Americans arrive in Sao Paulo for World Cup

U.S. soccer players Geoff Cameron (right) and Aron Johannsson arrive at the team hotel in Sao Paulo, Brazil, on Monday. The U.S. will play in group G of the 2014 soccer World Cup.
U.S. soccer players Geoff Cameron (right) and Aron Johannsson arrive at the team hotel in Sao Paulo, Brazil, on Monday. The U.S. will play in group G of the 2014 soccer World Cup.

SAO PAULO -- The 4,080-mile overnight flight to Sao Paulo was easy for the U.S. World Cup team.

A 4-mile bus ride from its base hotel through the city's perpetually congested streets to the Americans' training camp was another matter.

"We haven't had any problem, other than the traffic. But other than that, not too bad," goalkeeper Tim Howard said Monday after the Americans arrived in Brazil exactly one week before their World Cup opener against Ghana.

The U.S. landed from Miami and reached its hotel about 2 hours, 20 minutes later on a bus with the American flag and the slogan "United by team, driven by passion." Police on motorcycles with the Stars and Stripes sticking out of their wheels led the way, and a helicopter hovered.

Four soldiers in fatigues and about two dozen police in riot gear stood outside the hotel, which is adjacent to a park on a tree-lined street. Bleary-eyed players were applauded when they entered the lobby.

What on maps appears to be a short ride to the Sao Paulo Futebol Clube's luxurious Barra Funda training complex took 45 minutes in late-afternoon traffic as a subway strike in its fifth day tightened bottlenecks. At a downtown station, riot police used tear gas against striking workers.

But all was calm around the U.S. team. The Barra Funda facility has three full fields and two small ones -- for goalkeepers and for high-intensity workouts. The main field has stands with 704 seats.

There are 20 rooms where players and coaches can sleep or hang out between training sessions, plus a swimming pool, kitchen, dining room, hair salon, and play room with billiards and video games.

Coach Jurgen Klinsmann was due to arrive today. He stayed back in Miami to watch Ghana's exhibition game against South Korea.

Just seven hours after the Americans landed, their initial workout took place under the direction of the rest of the staff.

"That's the norm with the way Jurgen works," Howard said. "I'm surprised we weren't out here earlier."

It was 66 degrees under overcast skies, far cooler than the expected temperature for the U.S. games against Ghana, Portugal and Germany, which will be played in northeast Brazil and the Amazon rainforest.

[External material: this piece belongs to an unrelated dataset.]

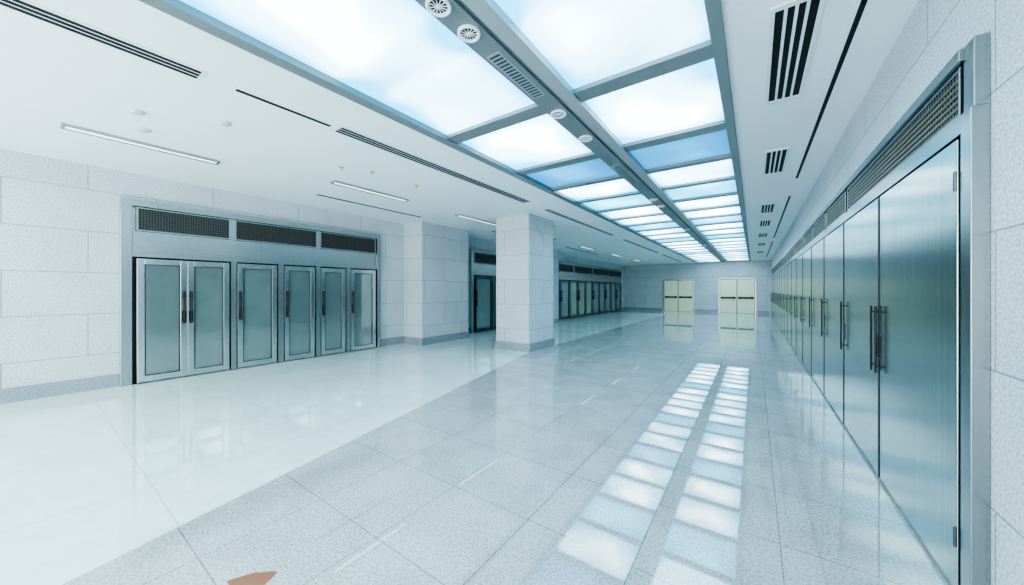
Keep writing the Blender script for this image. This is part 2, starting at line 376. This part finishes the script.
# ---------------- left bays ----------------
def left_handle(parent, y):
    add("door_handle", mesh_of("door_handle", [(0.05, 0.060, -0.028, 0.028, 0.98, 1.18), (0.05, 0.060, -0.024, 0.024, 1.40, 1.50)],
        [((0.09, 0, 0.96), (0.09, 0, 1.53), 0.013, 0.013, 12), ((0.05, 0, 1.0), (0.09, 0, 1.0), 0.010, 0.010, 10), ((0.05, 0, 1.46), (0.09, 0, 1.46), 0.010, 0.010, 10),
         ((0.05, 0, 1.10), (0.08, 0, 1.10), 0.02, 0.02, 12)], mats=[M_dark]), (0, y, 0), parent, label="dark metal pull handle with lock plate")
doorn = [1]
def glass_door(x, y0, y1, hside, H=2.07, fm=None, gm=None):
    w = y1-y0
    st = 0.09
    fm = fm or M_alu; gm = gm or M_glass
    o = add("door_%d" % doorn[0], mesh_of("leaf", [(0, 0.05, 0, st, 0.02, H), (0, 0.05, w-st, w, 0.02, H), (0, 0.05, st, w-st, H-0.09, H), (0, 0.05, st, w-st, 0.02, 0.12)], bev=0.004, mats=[fm]), (x, y0, 0),
        kind=S, category="door", label="glazed door with satin metal frame and dark pull handle" if fm is M_alu else "glazed door with dark steel frame", group="glazed doors in the granite bays")
    doorn[0] += 1
    gk = [(0.012, 0.040, st, st+0.012, 0.12, H-0.09), (0.012, 0.040, w-st-0.012, w-st, 0.12, H-0.09), (0.012, 0.040, st+0.012, w-st-0.012, H-0.102, H-0.09), (0.012, 0.040, st+0.012, w-st-0.012, 0.12, 0.132)]
    add("gasket", mesh_of("gasket", gk, mats=[M_dark]), (0, 0, 0), o)
    add("glass_pane", mesh_of("glass_pane", [(0.014, 0.024, st+0.01, w-st-0.01, 0.13, H-0.10)], mats=[gm]), (0, 0, 0), o)
    if hside is not None:
        left_handle(o, st*0.5 if hside < 0 else w-st*0.5)
    return o
XD = XL+0.06
def bay(y0, y1, leaves, vents, jam=0.13, fm=None, gm=None):
    b = [(XL, XL+0.10, y0, y0+jam, 0, 3.04), (XL, XL+0.10, y1-0.10, y1, 0, 3.04),
         (XL, XL+0.08, y0+jam, y1-0.10, 2.10, 2.52), (XL, XL+0.11, y0+jam, y1-0.10, 2.93, 3.04), (XL, XL+0.02, y0+jam, y1-0.1, 2.52, 2.93)]
    for a, c in zip(vents[:-1], vents[1:]):
        b.append((XL+0.02, XL+0.08, a[1], c[0], 2.52, 2.93))
    global tn
    boxobj("trim_%d" % tn, b, M_steel, 0.004, kind=S, category="door surround", label="brushed stainless steel surround framing a row of glazed doors"); tn += 1
    boxobj("trim_%d" % tn, [(XL, XL+0.03, y0+jam, y1-0.10, 0, 2.10)], M_dark, kind=S, category="door surround", label="dark recess backing behind the doors"); tn += 1
    for v in vents: lattice(v[0], v[1], 2.53, 2.92, XL+0.06, 1, near=(y0 < 5))
    posts = []
    for k, (a, c, h) in enumerate(leaves):
        glass_door(XD, a, c, h, fm=fm, gm=gm)
    for (a, c) in zip(leaves[:-1], leaves[1:]):
        if c[0]-a[1] > 0.03: posts.append((XL+0.03, XL+0.12, a[1]+0.022, c[0]-0.022, 0, 2.10))
    if posts:
        boxobj("trim_%d" % tn, posts, M_steel if fm is None else M_steelR, kind=S, category="door frame", label="steel mullions between glazed doors"); tn += 1
bay(0.92, 5.62, [(1.10, 1.715, 1), (1.72, 2.32, -1), (2.45, 3.13, -1), (3.28, 3.90, -1), (4.05, 4.63, -1), (4.78, 5.47, -1)],
    [(1.10, 2.34), (2.42, 3.96), (4.04, 5.48)])
bay(9.3, 13.4, [(9.5, 10.5, -1), (10.6, 11.6, 1), (11.7, 12.4, -1), (12.45, 13.25, 1)], [(9.48, 11.3), (11.4, 13.25)], fm=M_steelD, gm=M_glassL)
lv = []; y = 15.2
for k in range(10):
    lv.append((y, y+1.00, -1 if k % 2 else 1)); y += 1.11
bay(15.0, 26.45, lv, [(15.2+k*2.8, 15.2+k*2.8+2.7) for k in range(4)], fm=M_steelD, gm=M_glassL)

# ---------------- right steel doors ----------------
XW = XR
yR0, pitch, n = 2.70, 1.355, 17
yR1 = yR0+pitch*n
boxobj("trim_%d" % tn, [(0.84, XW, 2.585, 2.685, 0, 2.42), (0.85, XW, 2.585, 2.685, 2.42, 2.75), (0.845, XW, 2.685, yR1+0.1, 2.33, 2.42), (0.835, XW, 2.685, yR1+0.1, 2.69, 2.75), (0.82, XW, yR1, yR1+0.12, 0, 2.42)],
    M_steelR, 0.003, kind=S, category="door surround", label="brushed stainless steel surround around the tall steel doors"); tn += 1
boxobj("trim_%d" % tn, [(0.89, XW, 2.685, yR1, 0, 2.69)], M_dark, kind=S, category="door surround", label="dark recess backing behind the steel doors"); tn += 1
vy = [(2.74, 5.32)]
a = 5.42
while a+1.26 < yR1: vy.append((a, a+1.26)); a += 1.36
for k, (a, c) in enumerate(vy): lattice(a, c, 2.425, 2.685, 0.875, -1, near=(k < 3))
leaf_me = mesh_of("steel_leaf", [(-0.025, 0.025, 0.012, pitch-0.012, 0.02, 2.31)], bev=0.004, mats=[M_steelV])
edge_me = mesh_of("edge_strip", [(-0.030, 0.028, pitch-0.030, pitch-0.008, 0.02, 2.31)], bev=0.002, mats=[M_dark])
hand_me = mesh_of("steel_handle", [(-0.030, -0.025, -0.018, 0.018, 1.0, 1.18)], [((-0.055, 0, 0.88), (-0.055, 0, 1.42), 0.008, 0.008, 14), ((-0.025, 0, 0.93), (-0.055, 0, 0.93), 0.006, 0.006, 10), ((-0.025, 0, 1.37), (-0.055, 0, 1.37), 0.006, 0.006, 10)], mats=[M_dark])
hinge_me = mesh_of("steel_hinge", [], [((-0.028, 0, -0.05), (-0.028, 0, 0.05), 0.007, 0.007, 12)], mats=[M_steelD])
for k in range(n):
    y = yR0+k*pitch
    o = add("door_%d" % doorn[0], leaf_me, (0.862, y, 0), kind=S, category="door", label="tall flush brushed stainless steel door with long dark pull handle", group="tall steel doors in the granite wall")
    doorn[0] += 1
    add("edge_strip", edge_me, (0, 0, 0), o, label="dark seal strip")
    add("door_handle", hand_me, (0, pitch-0.07, 0), o, label="long dark metal pull handle")
    if k == 1:
        add("door_handle", hand_me, (0, 0.06, 0), o, label="long dark metal pull handle")
    if k == 0:
        for z in (0.3, 2.1): add("hinge", hinge_me, (0, 0.02, z), o)

# ---------------- end wall double doors ----------------
def end_door(x0, x1):
    w = (x1-x0)/2
    global tn
    boxobj("trim_%d" % tn, [(x0-0.08, x0, YF-0.06, YF, 0, 2.36), (x1, x1+0.08, YF-0.06, YF, 0, 2.36), (x0, x1, YF-0.06, YF, 2.28, 2.36)], M_steelR, 0.004, kind=S, category="door frame", label="metal frame around pale yellow double doors"); tn += 1
    boxobj("trim_%d" % tn, [(x0, x1, YF-0.02, YF, 0, 2.28)], M_dark, kind=S, category="door frame", label="dark gap behind pale yellow double doors"); tn += 1
    for k in range(2):
        o = add("door_%d" % doorn[0], mesh_of("end_leaf", [(0.02, w-0.02, -0.04, 0, 0.01, 2.25)], bev=0.004, mats=[M_yel]), (x0+k*w, YF-0.022, 0), kind=S, category="door", label="pale yellow painted door leaf with push bar", group="pale yellow double doors")
        doorn[0] += 1
        add("push_bar", mesh_of("push_bar", [(0.06, w-0.06, -0.10, -0.07, 0.98, 1.09), (0.12, 0.20, -0.08, -0.04, 0.96, 1.11), (w-0.20, w-0.12, -0.08, -0.04, 0.96, 1.11)], mats=[M_dark]), (0, 0, 0), o, label="dark horizontal push bar")
end_door(-5.47, -3.55)
end_door(-1.92, 0.05)

# ---------------- world + camera ----------------
w = bpy.data.worlds.new("World"); scene.world = w; w.use_nodes = True
w.node_tree.nodes["Background"].inputs[0].default_value = (0.89, 0.96, 1.0, 1)
w.node_tree.nodes["Background"].inputs[1].default_value = 3.2
cam = bpy.data.cameras.new("camera"); co = bpy.data.objects.new("camera", cam); COL.objects.link(co)
co.location = (0, 0, 1.55)
co.rotation_euler = (math.radians(90), 0, math.radians(35.05))
cam.sensor_width = 36; cam.lens = 36*345/1024; cam.shift_y = -0.0024; cam.clip_start = 0.02
scene.camera = co
scene.view_settings.view_transform = 'AgX'
scene.view_settings.look = 'AgX - High Contrast'
scene.view_settings.exposure = 0.8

Dusk arrived quickly on the late-autumn afternoon as the 5:27 p.m. sunset approached.

This year's flight to the World Cup took 9:21, virtually a shuttle compared with the 17-hour trip from Washington to Johannesburg four years ago.

"Eight-hour flights are like my norm," said Howard, who commutes from Liverpool, England, for World Cup qualifiers in the Americas.

When the U.S. returned to the World Cup in 1990 after a 40-year absence, the team stayed in camp-like bunks at the Italian Olympic training center in the seaside town of Tirrenia, nine miles from Pisa. A substantial upgrade was made when the Americans hosted four years later and checked into the Dana Point Resort in Orange County, California.

At the 1998 tournament in France, they went stir crazy at the Chateau de Pizay, a 12th-century castle surrounded by a vineyard and oak forest in the Beaujolais wine country north of Lyon. There were plainclothes officers strolling among the roosters and geese, and dogs ready to attack upon command.

Then in 2002, less than a year after the 9-11 terrorist attacks at home, they were greeted by 500 police at Incheon International Airport following a 14 1/2 hour flight from New York to South Korea. A 120-member security force was assigned to the Americans, including eight SWAT team members who stayed on the same floor as the players at the Seoul Marriott, where all guests had to enter through magnetometers.

They stayed downtown again in Germany four years later, when there was less visible security. The Americans went rural in South Africa in 2010 when they stayed at the Irene Country Lodge, a 74-room hotel between Johannesburg and Pretoria protected by stone walls and barbed wire. There's a lake on the property, with an adjacent farm filled with cows and roosters.

Now they're back downtown. And with Sao Paulo just one hour ahead of EDT, Howard said the U.S. can take advantage of the propitious time zone.

"The first couple days of preparation are always hard when you can't sleep," he said, "so the fact that we won't have any problem tonight sleeping will be certainly beneficial."